Art in ancient Egypt was a strictly regulated activity.  The Egyptians were very, very conservative people and their art reflects that.  Its style remains virtually unchanged over several thousand years.  The only period of innovation was during the reign of Akhenaten, but after his death, it quickly reverted back to the traditional style.

In order to accomplish this, there was a strict routine established and followed for every painting.  First, a group of men would establish a grid pattern on the wall to be painted.  There was then an artist responsible for each part of the painting.  For example, there was one artist for the eyes.  That is all he did, paint eyes.  There was another that was in charge of knees, another for feet, and so on.  You can imagine that this somewhat limited creativity.  The artist would show up, paint eyes on the wall and then go home.  All eyes, all day.  Henry Ford could not have come up with anything more efficient.

We found that the artists really went all out, though, when it came to their own personal tombs.  While the style was still the same, the attention to detail was impeccable.  The colors were still bright and robust, as if they had been painted the week before we arrived.  Once again, if you want to get away from the huge crowds and see some truly stunning work, the Workmen's Village is at the top of the list.  Our guide book warned us that there might be crowds, but we were the only ones there.  Memorable to say the least.

We stopped for a Coke and while Sara was in the restroom, I discovered a new scam.  I was feeling a bit run down, so I wanted a big Coke to last a while (Super-Size me).  I asked our waiter how much the liter bottle of Coke was.  10 pounds ($2).  OK, a bit high, but we were in the boonies (literally BFE) so I had no choice.  He delivered it to the table.  I twisted the cap and heard that wonderful 'psht' of a cold Coke opening on a very hot day, caught the wiff of the, well the smell of Coke, and then, interrupting my bliss, got tapped on the shoulder by the manager saying that it was the waiter's first day and it was really 20 pounds.  Not having had my morning caffeine, my head exploded, but I withheld every dirty expletive (where was my potty-mouthed wife when I needed her?).  I calmly paid the extra 10 pounds and drank my Coke in silence.

Our final stop with our guide was Medinet Habu, a temple complex built by Ramses III.  It was a very imposing structure with very well preserved artwork inside.  Most current surviving carvings in temple walls are just that:  carvings.  Consequently, the impression that they give is one of very bland temples, all the color of mud or rock.  However, the truth is that most of the walls were painted a variety of vivid colors, bringing the imagery to life.  In modern times, the paint has just washed away, leaving only the outlines.  But at Medinet Habu, much of the original colors, while a bit faded, still exist and give a dramatically different impression of Egyptian temples.  While this is not a must-see, it is close.  If you have the time, go.
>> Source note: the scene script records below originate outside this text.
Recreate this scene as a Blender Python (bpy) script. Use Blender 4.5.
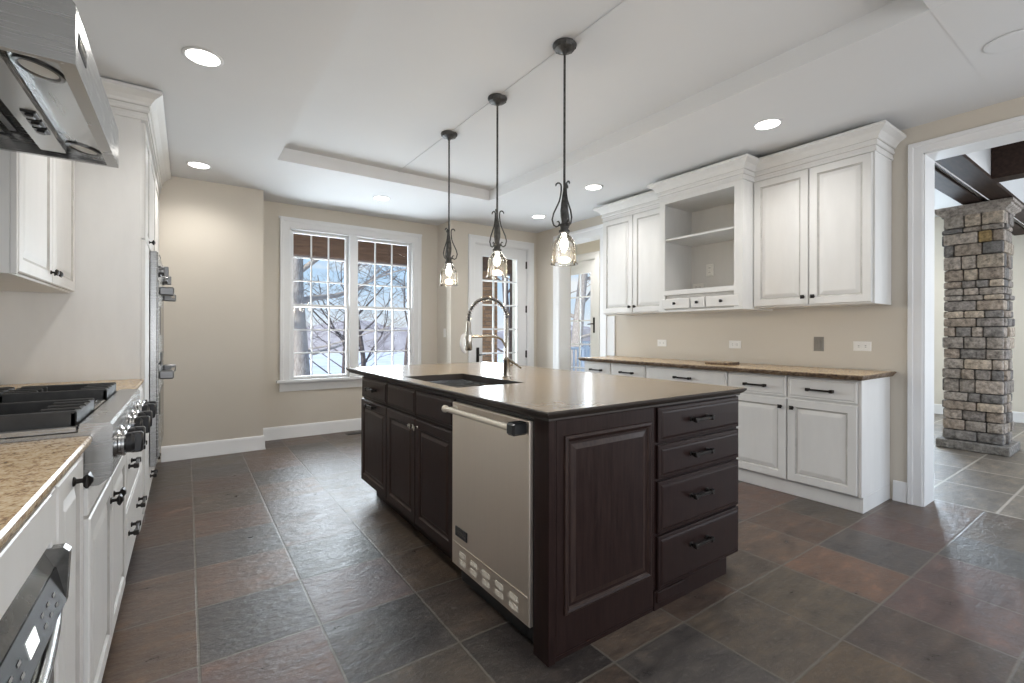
import bpy, bmesh, math, random
from mathutils import Vector, Matrix

scene = bpy.context.scene
col = scene.collection
for _o in list(bpy.data.objects):
    bpy.data.objects.remove(_o)

# ------------------------------------------------------------------ camera
YAW, ROLL = 0.6093, -0.0022
cd = bpy.data.cameras.new('camera')
cam = bpy.data.objects.new('camera', cd)
col.objects.link(cam)
cd.sensor_width = 36.0
cd.lens = 466.27 * 36.0 / 1024.0
cd.shift_y = (332.67 - 341.5) / 1024.0
cd.clip_start = 0.02
cd.clip_end = 500
cam.matrix_world = (Matrix.Translation((0, 0, 1.2)) @ Matrix.Rotation(-YAW, 4, 'Z')
                    @ Matrix.Rotation(math.pi / 2, 4, 'X') @ Matrix.Rotation(-ROLL, 4, 'Z'))
scene.camera = cam

# ------------------------------------------------------------------ world, exposure
scene.view_settings.view_transform = 'Standard'
scene.view_settings.look = 'None'
scene.view_settings.gamma = 1.0
scene.view_settings.use_curve_mapping = False
scene.view_settings.exposure = 0.12
scene.cycles.use_denoising = True
scene.cycles.max_bounces = 10
scene.cycles.diffuse_bounces = 6
scene.cycles.glossy_bounces = 5
scene.cycles.transparent_max_bounces = 16
scene.cycles.sample_clamp_indirect = 6.0
scene.cycles.caustics_reflective = False
scene.cycles.caustics_refractive = False

SKY_STRENGTH = 1.0
world = bpy.data.worlds.new('winter_sky')
scene.world = world
world.use_nodes = True
_nt = world.node_tree
_bg = _nt.nodes['Background']
_tc = _nt.nodes.new('ShaderNodeTexCoord')
_sep = _nt.nodes.new('ShaderNodeSeparateXYZ')
_nt.links.new(_tc.outputs['Generated'], _sep.inputs[0])
_r = _nt.nodes.new('ShaderNodeValToRGB')
_e = _r.color_ramp.elements
_e[0].position, _e[0].color = 0.44, (0.50, 0.52, 0.55, 1)
_e[1].position, _e[1].color = 1.0, (0.16, 0.36, 0.78, 1)
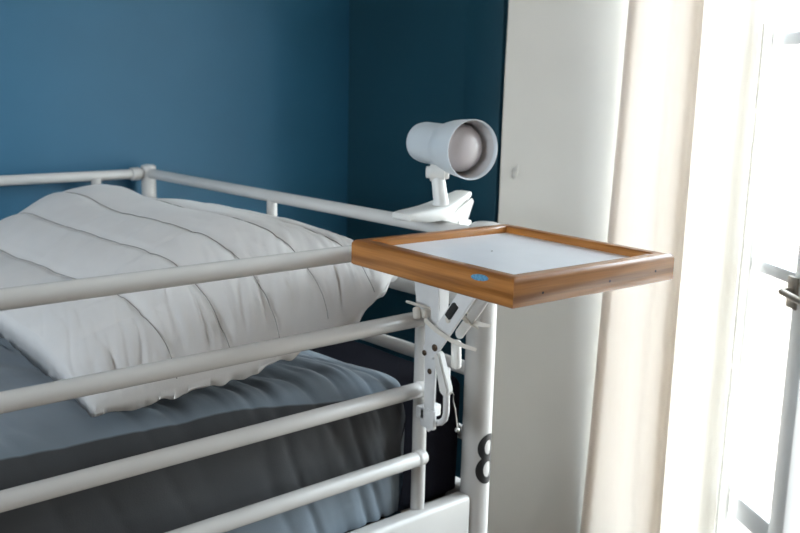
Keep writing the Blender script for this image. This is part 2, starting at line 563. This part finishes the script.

After our tour, we checked out of our hotel, but had several hours to kill before boarding our bus to the Red Sea.  We found that our hotel had a very nice restaurant in the alley next to it...literally, in the alley.  They had several tables lined up under umbrellas and if you sat in one, a waiter would appear as if from nowhere and bring you a menu.  Once you placed your order, she would disappear again, we never did see where, and a few minutes later, she would reappear with food.  It was some of the most delicious we had yet had on the trip.  Then, still hours away from the bus, we opted for some hot tea (yes, it was over 105 degrees out, but someone else had appeared while we were eating and had turned on an air conditioner that blew crisp, cold air right on was heaven).

Then, Sara talked me in to trying a sheesha.  She had been wanting to try it ever since we arrived in Cairo.  A sheesha is a huge water pipe for smoking flavored tobacco, at least three feet tall, with a metal bowl for the tobacco and a glass enclosure for water, used to filter the smoke, and a tube coming out with which to inhale  ( a big water bong for those of you who know what that is).  It is customary for men to go to clubs scattered throughout the cities and hang out, play board games and smoke sheesha.  Women generally are not allowed, although that is changing in some of the more liberal clubs (what is this world coming to, next thing they'll be allowed to show their hair in public, or maybe even vote).  Anyway, I had been avoiding this as best I could.  For one, I cannot stand smoking.  I love the anti-smoking laws they have passed in California.  If it is improper for me to fart in public, and believe me, I could clear a small stadium, it should be improper to smoke in public.  But also, not being a smoker, I was a bit afraid of it making me sick, right before a long bus ride.

Well, I decided to try it, rationalizing that it is the local custom and I could then say that I had, in fact, experienced it.  We opted for the apple-carcinogen-flavored variety.  I nervously took my first 'hit', inhaled deeply and coughed it all out.  Sara tried it and behaved like a professional, even looking sophisticated.  I tried again, wheezing and coughing, and drawing a crowd of onlookers.  The thing about sheesha is that it is a fairly large ball of tobacco, supposed to last quite some time.  After my fifth attempt, I actually felt one of my lungs pop up into the back of my throat, and I called it quits, much to the dismay of the restaurant and hotel staff, some of the other restaurant patrons, an old man watching in the distance, and a couple of cats ready to pounce should I manage to liberate my lunch.

At last it was time to head to the bus station, a short walk away.  I was really dreading such a long bus ride, but how bad could it be, eh?